A beautiful, compact book that addresses "who one is."
Gangaji talks about vigilance in discovering the truth of one being. She touches on the entrapments of mind, the "telling of stories", and how the mind has a way of grossly and subtly attempting to "know" that which is unknowable, unimaginable, cannot be thought, forgotten, or remembered.
This powerful text conveys with clarity the subtle games and strategies we as humans play to try and "understand" truth. Gangaji cuts right through these games with this book confirming that we are already "That." All it takes is the resolve to stop.
Here's an excerpt where she describes meeting her teacher, Papaji, in India:
"It was very good for my Western mind to be stopped in that way, and I can remember the subtlety of then attempting to make myself over to fit the new image. I stopped wearing all makeup. I didn't look in mirrors. I liked the new humbleness and wanted to be finished with all Western ideals. One day Papaji looked at me and said, "Why don't you fix yourself up?" He saw so clearly how I was attempting to grasp an image of truth and to look like that image. Then I saw that I had done that all my life. When a certain era would come in, I would attempt to fit into the image of that era, whether it was to look like a hippie, or to look spiritual, or to look like an intellectual--all the time knowing it was not quite the truth. Truth cannot be "looked like." It is wherever you are, in whatever form. It wears no lipstick and it wears bright-red lipstick. It wears no clothes, and it is clothed in golden robes.

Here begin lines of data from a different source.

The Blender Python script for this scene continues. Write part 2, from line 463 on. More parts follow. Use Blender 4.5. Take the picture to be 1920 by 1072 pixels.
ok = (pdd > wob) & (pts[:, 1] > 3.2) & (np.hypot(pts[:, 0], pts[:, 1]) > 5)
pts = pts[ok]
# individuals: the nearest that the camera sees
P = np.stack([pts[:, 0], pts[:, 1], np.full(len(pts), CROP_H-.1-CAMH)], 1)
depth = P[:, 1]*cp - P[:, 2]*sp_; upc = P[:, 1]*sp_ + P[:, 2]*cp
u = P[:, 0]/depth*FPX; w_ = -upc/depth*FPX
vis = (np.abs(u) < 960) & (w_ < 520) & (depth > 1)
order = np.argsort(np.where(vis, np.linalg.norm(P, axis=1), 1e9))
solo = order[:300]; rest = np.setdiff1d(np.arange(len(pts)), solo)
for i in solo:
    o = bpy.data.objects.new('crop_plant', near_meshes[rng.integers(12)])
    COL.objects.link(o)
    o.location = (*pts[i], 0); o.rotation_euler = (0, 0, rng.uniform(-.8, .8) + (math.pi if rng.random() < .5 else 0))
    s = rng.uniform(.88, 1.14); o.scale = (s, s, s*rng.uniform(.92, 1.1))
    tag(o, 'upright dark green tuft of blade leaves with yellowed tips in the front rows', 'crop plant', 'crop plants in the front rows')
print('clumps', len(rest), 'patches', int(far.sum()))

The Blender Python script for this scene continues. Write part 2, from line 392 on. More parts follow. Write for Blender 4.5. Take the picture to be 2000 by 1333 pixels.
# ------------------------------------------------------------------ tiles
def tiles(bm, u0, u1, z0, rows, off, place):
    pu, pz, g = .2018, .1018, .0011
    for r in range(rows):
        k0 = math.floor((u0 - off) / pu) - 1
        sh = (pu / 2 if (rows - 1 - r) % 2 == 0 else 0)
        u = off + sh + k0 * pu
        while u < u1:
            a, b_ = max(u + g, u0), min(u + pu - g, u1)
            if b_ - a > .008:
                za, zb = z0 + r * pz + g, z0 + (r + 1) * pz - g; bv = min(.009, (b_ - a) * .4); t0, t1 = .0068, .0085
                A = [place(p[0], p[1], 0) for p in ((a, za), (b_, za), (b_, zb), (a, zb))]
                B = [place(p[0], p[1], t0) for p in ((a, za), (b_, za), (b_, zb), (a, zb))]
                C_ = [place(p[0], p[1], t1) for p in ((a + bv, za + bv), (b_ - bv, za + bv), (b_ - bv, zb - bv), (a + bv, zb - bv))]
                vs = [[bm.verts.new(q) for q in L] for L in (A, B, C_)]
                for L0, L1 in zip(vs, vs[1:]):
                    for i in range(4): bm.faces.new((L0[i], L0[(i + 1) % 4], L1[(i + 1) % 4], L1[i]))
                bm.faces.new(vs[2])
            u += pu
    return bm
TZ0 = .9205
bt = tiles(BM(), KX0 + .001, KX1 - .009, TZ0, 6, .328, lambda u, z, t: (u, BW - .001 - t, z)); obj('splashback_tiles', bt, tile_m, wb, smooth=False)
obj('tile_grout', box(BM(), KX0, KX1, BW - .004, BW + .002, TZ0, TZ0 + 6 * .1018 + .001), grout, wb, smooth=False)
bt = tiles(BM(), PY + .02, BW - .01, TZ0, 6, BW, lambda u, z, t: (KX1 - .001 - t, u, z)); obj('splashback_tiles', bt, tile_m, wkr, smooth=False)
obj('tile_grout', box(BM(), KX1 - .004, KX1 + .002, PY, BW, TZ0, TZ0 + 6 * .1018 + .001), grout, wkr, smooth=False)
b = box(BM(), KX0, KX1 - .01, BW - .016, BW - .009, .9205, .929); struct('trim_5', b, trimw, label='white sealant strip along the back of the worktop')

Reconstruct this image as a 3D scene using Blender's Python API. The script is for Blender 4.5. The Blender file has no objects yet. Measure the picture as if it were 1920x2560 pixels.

Attempts to model truth are continual entrapments of the mind, which knows only images, concepts, and ideas. When we speak of freedom, we are speaking of what is inherently free from any image, concept, or idea. That is who you are. However you have imagined yourself in the past, whatever you hope you will become in the future, this is who you are already. You can immediately discover this by discovering what has never been touched by any of it. Truth is alive within you right now. There is nothing you have to do to get it. Since it is who you are, you are in this moment fully capable of realizing the inherent truth of your being. All that is required is to give up every notion of who you are for one instant."
*end*
Here she explains how the arrogance of the human mind is to think it knows itself or to attempt to "achieve" what it already is. In this attempt, the truth of what we already are is overlooked.
Her message is simple and clear: All that is required, most paradoxically, is to stop for one instance the searching, achieving, imagining, knowing, conceptualizing, running towards, running away from, doing, etc... and directly experience the boundlessness of Being.